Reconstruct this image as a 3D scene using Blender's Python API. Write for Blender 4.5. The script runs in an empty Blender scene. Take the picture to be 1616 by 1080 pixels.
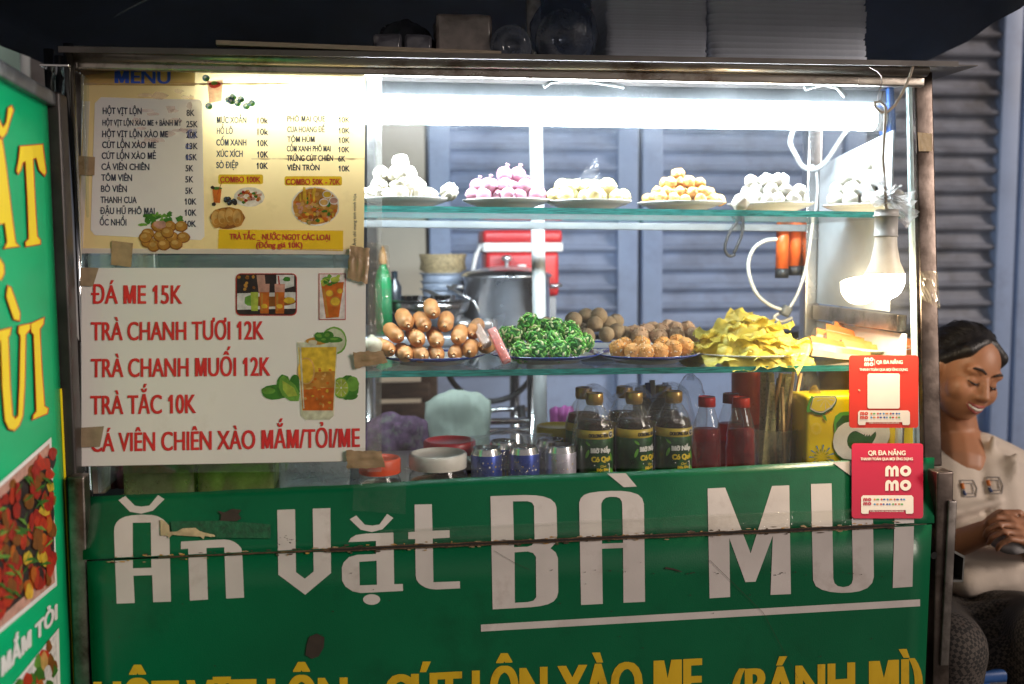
import bpy, bmesh, math, random
from mathutils import Vector, Matrix, noise, geometry

random.seed(11)
R_ = math.radians
SC = bpy.context.scene
COL = SC.collection

# ------------------------------------------------------------------ camera
F = 1571.0                                  # focal length in pixels of the 1616-wide photograph
TH, PH, RO = R_(7.4), R_(5.1), 0.005
FW = Vector((math.sin(TH) * math.cos(PH), math.cos(TH) * math.cos(PH), -math.sin(PH)))
RT = Vector((math.cos(TH), -math.sin(TH), 0))
UP = RT.cross(FW)
RT, UP = RT * math.cos(RO) - UP * math.sin(RO), UP * math.cos(RO) + RT * math.sin(RO)
CAM = Vector((0, 0, 1.08)) - 1.76 * FW
cam_d = bpy.data.cameras.new('camera')
cam = bpy.data.objects.new('camera', cam_d)
COL.objects.link(cam)
cam.matrix_world = Matrix((
    (RT.x, UP.x, -FW.x, CAM.x), (RT.y, UP.y, -FW.y, CAM.y), (RT.z, UP.z, -FW.z, CAM.z), (0, 0, 0, 1)))
cam_d.sensor_width = 36
cam_d.lens = F / 1616 * 36
cam_d.clip_start = 0.05
cam_d.clip_end = 200
cam_d.dof.use_dof = True
cam_d.dof.focus_distance = 1.82
cam_d.dof.aperture_fstop = 2.4
SC.camera = cam

# ------------------------------------------------------------------ world, night street glow
w = bpy.data.worlds.new('World')
SC.world = w
w.use_nodes = True
nt = w.node_tree
nt.nodes.clear()
bg = nt.nodes.new('ShaderNodeBackground')
out = nt.nodes.new('ShaderNodeOutputWorld')
tc = nt.nodes.new('ShaderNodeTexCoord')
sp = nt.nodes.new('ShaderNodeSeparateXYZ')
rp = nt.nodes.new('ShaderNodeValToRGB')
nt.links.new(tc.outputs['Generated'], sp.inputs[0])
nt.links.new(sp.outputs['Z'], rp.inputs[0])
e = rp.color_ramp.elements
e[0].position = 0.0
e[0].color = (1.0, 0.84, 0.75, 1)
e[1].position = 0.75
e[1].color = (0.16, 0.19, 0.26, 1)
e2 = rp.color_ramp.elements.new(0.25)
e2.color = (0.75, 0.66, 0.62, 1)
nt.links.new(rp.outputs[0], bg.inputs[0])
bg.inputs[1].default_value = 0.34
nt.links.new(bg.outputs[0], out.inputs[0])

# soft light of the street behind the camera
sun_d = bpy.data.lights.new('street_glow', 'SUN')
sun_d.energy = 2.25
sun_d.angle = R_(18)
sun_d.color = (1.0, 0.86, 0.76)
sun = bpy.data.objects.new('street_glow', sun_d)
COL.objects.link(sun)
sun.rotation_euler = Vector((-0.73, 0.60, -0.33)).to_track_quat('-Z', 'Y').to_euler()

vs = SC.view_settings
vs.view_transform = 'Standard'
vs.look = 'None'
vs.exposure = 0
vs.gamma = 1
cy = SC.cycles
cy.use_denoising = True
cy.max_bounces = 9
cy.transparent_max_bounces = 40
cy.diffuse_bounces = 4
cy.glossy_bounces = 4
cy.transmission_bounces = 6
cy.caustics_reflective = False
cy.caustics_refractive = False
cy.sample_clamp_indirect = 4
cy.sample_clamp_direct = 0


# ------------------------------------------------------------------ pixel <-> world (the photograph's measurements)
def ray(px, py):
    return FW + RT * ((px - 808) / F) + UP * ((540 - py) / F)


def P(px, py, Y):
    d = ray(px, py)
    return CAM + d * ((Y - CAM.y) / d.y)


def at(px, Y, z):
    k = (px - 808) / F
    dy, dz = Y - CAM.y, z - CAM.z
    dx = (k * (dy * FW.y + dz * FW.z) - dy * RT.y - dz * RT.z) / (RT.x - k * FW.x)
    return Vector((CAM.x + dx, Y, z))


def plane_fn(o, n):
    n = n.normalized()

    def f(px, py, off=0.0):
        d = ray(px, py)
        return CAM + d * ((o + n * off - CAM).dot(n) / d.dot(n))
    f.n = n
    return f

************

# Task instructions
Please take the lines from the beginning of the data above through the line holding "COL = SC.collection" and transcribe them exactly, without any pictures.

# Expected answer
Reconstruct this image as a 3D scene using Blender's Python API. Write for Blender 4.5. The script runs in an empty Blender scene. Take the picture to be 1616 by 1080 pixels.
import bpy, bmesh, math, random
from mathutils import Vector, Matrix, noise, geometry

random.seed(11)
R_ = math.radians
SC = bpy.context.scene
COL = SC.collection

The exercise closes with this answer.